25 de enero de 2008

Iconoclastia y tradición cultural.

Estos días he estado leyendo la novela del escritor turco Orhan Pamuk “Me llamo Rojo”. La trama es en principio sorprendente, vista hoy desde mi orilla del Mediterráneo, y es sobre el porqué de mi sorpresa de lo que quiero hablar.

En el siglo XVI un grupo de ilustradores reciben un encargo secreto del Sultán: “El Sultán Escudo del Mundo quería demostrar en el milenario de nuestro calendario que tanto él como su estado podían usar las maneras de los francos tan bien como ellos mismos”.

A pesar del secretismo y de que los ilustradores trabajan separados en sus casas, uno de los miembros del selecto grupo aparece salvajemente asesinado en el fondo de un pozo. ¿Cómo se entiende?

Parece ser que el encargo no sólo:
1.-Violaba las reglas del Islam más estricto, sino que
2.-también atacaba la rígida tradición de los ilustradores de aquel ámbito cultural, ancladas en la copia de modelos de antiguos maestros.

Uno de los protagonistas había viajado a Venecia como embajador del Sultán y confiesa como arrepentido que mirando una galería de cuadros “Un día me encontré una pintura en la pared de un palacio que me dejó estupefacto. Ante todo la pintura era la imagen de alguien, de alguien como yo. Era un infiel, por supuesto, no uno de los nuestros. […]Los maestros italianos habían descubierto métodos y técnicas para poder diferenciar a un hombre cualquiera de los demás, no gracias a sus ropas y a sus condecoraciones, sino a los rasgos de la cara. A eso se le llamaba retrato.”

Más adelante, Pamuk pone de manera reveladora, en boca de un árbol pintado en una hoja perdida, que estaba destinada a formar parte de un libro: “Estos pintores francos pintan de tal manera las caras de sus reyes, sacerdotes, señores, e incluso señoras, que si miráis la pintura luego podríais reconocerles por la calles.[…] Pintar según las nuevas formas requiere tanta habilidad que si reproduces uno de los árboles de este bosque cualquier curioso que viera la pintura y luego viniera hasta aquí debería poder diferenciar ese árbol de los otros si quisiera”. La sola idea de verse así representado horroriza al árbol “…no porque tema que de haber sido pintado a la manera de los francos todos los perros de Estambul […] se me habrían meado encima. Sino porque yo no quiero ser un árbol si no su significado.”
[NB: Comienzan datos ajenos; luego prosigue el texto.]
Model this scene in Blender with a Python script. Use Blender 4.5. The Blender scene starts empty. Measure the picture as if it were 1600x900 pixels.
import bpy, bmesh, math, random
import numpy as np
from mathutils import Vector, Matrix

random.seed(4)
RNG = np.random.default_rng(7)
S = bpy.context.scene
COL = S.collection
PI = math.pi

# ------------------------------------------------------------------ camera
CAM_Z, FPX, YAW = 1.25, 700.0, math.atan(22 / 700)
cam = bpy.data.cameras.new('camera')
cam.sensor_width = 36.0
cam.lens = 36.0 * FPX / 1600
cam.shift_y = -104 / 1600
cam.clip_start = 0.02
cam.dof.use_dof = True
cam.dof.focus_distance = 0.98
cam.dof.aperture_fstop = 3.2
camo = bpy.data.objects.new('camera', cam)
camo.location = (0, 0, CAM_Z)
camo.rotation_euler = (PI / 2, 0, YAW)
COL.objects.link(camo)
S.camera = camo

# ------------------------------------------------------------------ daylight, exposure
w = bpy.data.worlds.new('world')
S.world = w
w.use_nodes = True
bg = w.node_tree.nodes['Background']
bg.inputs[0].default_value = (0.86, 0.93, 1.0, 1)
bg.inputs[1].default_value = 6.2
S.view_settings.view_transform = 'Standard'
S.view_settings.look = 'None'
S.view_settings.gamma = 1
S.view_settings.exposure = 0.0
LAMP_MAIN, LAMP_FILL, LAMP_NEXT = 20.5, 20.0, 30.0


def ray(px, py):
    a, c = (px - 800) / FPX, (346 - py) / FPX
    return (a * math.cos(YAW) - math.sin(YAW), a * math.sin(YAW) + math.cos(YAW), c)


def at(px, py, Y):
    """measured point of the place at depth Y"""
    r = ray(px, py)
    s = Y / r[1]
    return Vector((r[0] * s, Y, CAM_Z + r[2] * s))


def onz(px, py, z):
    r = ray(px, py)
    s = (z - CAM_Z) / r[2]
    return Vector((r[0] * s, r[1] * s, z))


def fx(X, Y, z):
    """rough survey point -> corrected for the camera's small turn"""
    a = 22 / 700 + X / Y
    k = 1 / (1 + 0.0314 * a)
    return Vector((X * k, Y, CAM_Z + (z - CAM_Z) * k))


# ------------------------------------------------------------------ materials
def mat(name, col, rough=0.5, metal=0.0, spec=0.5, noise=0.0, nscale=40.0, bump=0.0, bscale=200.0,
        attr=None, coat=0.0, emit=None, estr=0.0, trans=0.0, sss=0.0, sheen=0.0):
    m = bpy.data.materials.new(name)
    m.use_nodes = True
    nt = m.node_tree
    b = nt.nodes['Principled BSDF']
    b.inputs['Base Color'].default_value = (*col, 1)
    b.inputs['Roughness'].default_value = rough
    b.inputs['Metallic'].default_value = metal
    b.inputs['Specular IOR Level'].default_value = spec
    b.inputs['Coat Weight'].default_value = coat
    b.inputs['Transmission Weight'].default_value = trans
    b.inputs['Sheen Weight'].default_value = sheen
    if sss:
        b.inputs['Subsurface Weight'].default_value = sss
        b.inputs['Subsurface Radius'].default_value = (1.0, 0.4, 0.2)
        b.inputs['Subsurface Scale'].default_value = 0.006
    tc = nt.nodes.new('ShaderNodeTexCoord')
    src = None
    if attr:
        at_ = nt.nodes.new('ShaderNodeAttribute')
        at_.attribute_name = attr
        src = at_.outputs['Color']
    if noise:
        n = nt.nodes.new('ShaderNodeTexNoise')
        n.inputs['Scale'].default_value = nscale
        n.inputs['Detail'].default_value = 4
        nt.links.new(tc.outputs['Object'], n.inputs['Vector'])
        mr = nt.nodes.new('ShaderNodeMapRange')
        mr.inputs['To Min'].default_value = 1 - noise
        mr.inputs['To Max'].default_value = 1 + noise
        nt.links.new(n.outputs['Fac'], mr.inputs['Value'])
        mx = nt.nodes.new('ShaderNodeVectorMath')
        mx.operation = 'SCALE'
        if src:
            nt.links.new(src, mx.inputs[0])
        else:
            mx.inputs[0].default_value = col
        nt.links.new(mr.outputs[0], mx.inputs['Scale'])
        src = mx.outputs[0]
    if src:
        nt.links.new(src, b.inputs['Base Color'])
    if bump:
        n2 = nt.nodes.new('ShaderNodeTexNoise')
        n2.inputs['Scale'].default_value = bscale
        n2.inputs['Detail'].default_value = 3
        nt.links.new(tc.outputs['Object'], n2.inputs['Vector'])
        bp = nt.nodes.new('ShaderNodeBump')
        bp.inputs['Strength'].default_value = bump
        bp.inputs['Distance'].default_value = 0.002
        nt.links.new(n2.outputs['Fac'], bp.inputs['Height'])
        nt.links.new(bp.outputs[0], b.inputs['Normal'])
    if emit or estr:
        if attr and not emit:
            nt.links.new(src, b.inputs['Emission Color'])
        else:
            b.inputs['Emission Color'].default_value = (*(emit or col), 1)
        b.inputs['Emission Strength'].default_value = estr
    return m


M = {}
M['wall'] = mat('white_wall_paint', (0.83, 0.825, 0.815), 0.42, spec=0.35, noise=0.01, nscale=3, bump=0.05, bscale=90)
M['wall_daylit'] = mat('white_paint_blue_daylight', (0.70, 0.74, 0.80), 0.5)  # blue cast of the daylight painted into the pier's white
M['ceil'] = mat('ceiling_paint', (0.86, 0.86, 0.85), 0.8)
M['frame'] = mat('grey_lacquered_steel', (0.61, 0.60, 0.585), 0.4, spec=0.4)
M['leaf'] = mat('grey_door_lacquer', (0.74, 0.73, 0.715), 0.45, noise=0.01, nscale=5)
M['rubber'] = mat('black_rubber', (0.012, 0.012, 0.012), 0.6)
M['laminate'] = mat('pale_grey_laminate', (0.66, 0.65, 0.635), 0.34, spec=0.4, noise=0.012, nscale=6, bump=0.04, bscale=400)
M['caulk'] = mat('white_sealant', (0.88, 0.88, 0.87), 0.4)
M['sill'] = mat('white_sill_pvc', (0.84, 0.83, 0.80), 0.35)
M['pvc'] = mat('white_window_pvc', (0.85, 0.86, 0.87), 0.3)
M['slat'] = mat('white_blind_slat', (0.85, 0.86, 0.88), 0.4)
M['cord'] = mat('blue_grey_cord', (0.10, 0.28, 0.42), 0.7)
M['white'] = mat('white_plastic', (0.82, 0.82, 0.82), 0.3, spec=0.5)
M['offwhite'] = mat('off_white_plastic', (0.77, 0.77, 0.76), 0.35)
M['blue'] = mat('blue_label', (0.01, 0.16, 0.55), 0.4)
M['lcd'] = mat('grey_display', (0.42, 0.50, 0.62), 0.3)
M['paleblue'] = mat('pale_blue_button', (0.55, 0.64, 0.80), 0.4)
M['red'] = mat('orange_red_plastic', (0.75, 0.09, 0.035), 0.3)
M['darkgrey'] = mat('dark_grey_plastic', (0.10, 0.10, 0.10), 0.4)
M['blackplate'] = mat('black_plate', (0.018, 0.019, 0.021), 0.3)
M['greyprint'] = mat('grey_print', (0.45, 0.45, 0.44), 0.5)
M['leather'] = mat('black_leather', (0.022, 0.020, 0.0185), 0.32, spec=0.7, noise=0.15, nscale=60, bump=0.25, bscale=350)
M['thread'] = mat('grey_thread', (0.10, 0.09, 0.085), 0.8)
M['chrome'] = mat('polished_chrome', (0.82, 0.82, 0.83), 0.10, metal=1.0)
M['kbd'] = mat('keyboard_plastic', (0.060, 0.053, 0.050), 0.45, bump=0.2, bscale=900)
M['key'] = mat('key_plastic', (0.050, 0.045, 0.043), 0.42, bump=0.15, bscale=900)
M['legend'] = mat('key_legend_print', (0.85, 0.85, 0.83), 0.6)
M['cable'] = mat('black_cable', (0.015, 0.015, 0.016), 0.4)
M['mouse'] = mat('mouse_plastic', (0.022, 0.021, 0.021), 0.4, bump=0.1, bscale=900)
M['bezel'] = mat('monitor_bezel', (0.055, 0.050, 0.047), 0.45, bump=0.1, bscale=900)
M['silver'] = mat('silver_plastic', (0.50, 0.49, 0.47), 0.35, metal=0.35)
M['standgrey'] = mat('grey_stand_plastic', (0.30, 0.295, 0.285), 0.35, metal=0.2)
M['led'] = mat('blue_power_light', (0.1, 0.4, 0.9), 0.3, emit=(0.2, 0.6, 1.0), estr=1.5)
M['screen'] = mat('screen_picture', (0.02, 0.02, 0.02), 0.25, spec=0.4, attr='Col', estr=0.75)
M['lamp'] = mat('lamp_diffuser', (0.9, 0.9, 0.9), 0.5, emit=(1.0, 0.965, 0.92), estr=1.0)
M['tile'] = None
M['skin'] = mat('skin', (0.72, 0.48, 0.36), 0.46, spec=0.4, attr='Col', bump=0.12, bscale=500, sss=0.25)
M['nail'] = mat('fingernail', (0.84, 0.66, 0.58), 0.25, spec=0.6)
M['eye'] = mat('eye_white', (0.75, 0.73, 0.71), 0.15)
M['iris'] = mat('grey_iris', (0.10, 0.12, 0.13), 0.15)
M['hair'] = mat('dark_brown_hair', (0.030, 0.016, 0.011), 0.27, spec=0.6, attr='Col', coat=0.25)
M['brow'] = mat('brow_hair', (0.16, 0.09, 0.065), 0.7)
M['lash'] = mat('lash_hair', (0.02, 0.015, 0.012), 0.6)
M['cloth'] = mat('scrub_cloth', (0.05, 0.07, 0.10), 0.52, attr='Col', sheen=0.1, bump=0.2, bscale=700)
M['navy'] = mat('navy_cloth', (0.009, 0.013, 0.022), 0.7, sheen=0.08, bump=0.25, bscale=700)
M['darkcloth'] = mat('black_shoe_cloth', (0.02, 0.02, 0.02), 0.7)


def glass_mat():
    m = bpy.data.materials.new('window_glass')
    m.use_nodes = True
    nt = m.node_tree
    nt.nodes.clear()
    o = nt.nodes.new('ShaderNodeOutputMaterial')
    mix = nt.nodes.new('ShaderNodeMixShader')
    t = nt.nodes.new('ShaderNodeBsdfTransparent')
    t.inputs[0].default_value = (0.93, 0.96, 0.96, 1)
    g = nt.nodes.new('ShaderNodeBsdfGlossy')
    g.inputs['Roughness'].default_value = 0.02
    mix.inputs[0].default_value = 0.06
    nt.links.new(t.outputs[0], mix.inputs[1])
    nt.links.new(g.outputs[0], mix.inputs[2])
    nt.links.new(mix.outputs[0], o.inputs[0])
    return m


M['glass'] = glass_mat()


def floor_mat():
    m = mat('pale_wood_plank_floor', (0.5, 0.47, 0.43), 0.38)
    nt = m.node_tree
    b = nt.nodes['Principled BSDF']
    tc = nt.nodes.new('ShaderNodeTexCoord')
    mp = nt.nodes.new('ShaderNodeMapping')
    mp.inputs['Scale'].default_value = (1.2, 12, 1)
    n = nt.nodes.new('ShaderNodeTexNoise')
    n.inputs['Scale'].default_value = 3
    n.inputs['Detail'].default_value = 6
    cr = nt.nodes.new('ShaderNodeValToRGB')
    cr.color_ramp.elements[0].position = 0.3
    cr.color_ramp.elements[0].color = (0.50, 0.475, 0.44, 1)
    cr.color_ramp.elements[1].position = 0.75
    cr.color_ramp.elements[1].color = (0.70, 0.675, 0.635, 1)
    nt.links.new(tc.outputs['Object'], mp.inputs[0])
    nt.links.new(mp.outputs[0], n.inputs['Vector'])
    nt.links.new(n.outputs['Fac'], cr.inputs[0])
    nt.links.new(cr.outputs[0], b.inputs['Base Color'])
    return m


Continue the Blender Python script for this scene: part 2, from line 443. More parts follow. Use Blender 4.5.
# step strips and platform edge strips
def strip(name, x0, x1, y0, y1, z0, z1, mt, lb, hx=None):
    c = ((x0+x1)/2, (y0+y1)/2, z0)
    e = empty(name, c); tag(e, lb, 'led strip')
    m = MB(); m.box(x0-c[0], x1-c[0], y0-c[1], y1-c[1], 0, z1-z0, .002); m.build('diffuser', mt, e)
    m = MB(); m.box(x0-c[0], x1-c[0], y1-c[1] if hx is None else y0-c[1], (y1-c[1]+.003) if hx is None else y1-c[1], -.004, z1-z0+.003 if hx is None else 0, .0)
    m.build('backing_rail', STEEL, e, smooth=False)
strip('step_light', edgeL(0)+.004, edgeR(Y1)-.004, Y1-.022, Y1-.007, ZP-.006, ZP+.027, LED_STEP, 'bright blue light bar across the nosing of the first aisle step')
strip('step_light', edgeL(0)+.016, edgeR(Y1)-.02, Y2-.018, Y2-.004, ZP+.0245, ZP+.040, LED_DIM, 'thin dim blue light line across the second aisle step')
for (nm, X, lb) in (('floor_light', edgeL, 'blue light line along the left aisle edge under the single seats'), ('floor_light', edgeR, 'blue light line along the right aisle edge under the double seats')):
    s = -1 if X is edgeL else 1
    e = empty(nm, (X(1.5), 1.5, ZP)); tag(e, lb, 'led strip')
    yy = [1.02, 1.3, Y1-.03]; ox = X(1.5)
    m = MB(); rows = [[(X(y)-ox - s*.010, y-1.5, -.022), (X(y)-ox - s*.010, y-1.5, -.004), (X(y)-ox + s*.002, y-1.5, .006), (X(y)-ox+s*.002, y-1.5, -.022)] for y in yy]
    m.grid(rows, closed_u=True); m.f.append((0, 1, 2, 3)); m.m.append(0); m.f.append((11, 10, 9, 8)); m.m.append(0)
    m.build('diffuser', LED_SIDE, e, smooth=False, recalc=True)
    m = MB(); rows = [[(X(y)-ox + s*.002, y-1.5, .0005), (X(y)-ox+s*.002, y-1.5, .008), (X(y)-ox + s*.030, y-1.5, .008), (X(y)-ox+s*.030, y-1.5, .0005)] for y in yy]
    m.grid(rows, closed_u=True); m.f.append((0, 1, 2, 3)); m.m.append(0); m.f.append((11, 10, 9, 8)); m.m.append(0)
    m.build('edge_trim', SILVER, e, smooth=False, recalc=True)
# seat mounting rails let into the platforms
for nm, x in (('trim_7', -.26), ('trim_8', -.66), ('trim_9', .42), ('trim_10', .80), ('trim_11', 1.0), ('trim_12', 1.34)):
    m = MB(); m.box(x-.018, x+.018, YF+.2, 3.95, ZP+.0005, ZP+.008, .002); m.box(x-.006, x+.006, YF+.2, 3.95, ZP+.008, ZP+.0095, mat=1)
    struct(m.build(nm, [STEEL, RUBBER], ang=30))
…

Queda patente pues la distancia cultural que por entonces ya existía entre el entonces militarmente poderoso y expansivo Imperio Otomano que llamaba a cañonazos a las puertas de Europa y los Reinos y Estados europeos, inmersos en pleno Renacimiento.

Pero bien pensado lo que realmente es sorprendente es mi propia sorpresa, pues se debe quizás a que aprendemos más historia nacional, o de lo que consideramos nuestro, y no de nuestra cultura, a la que tendemos a poner fronteras.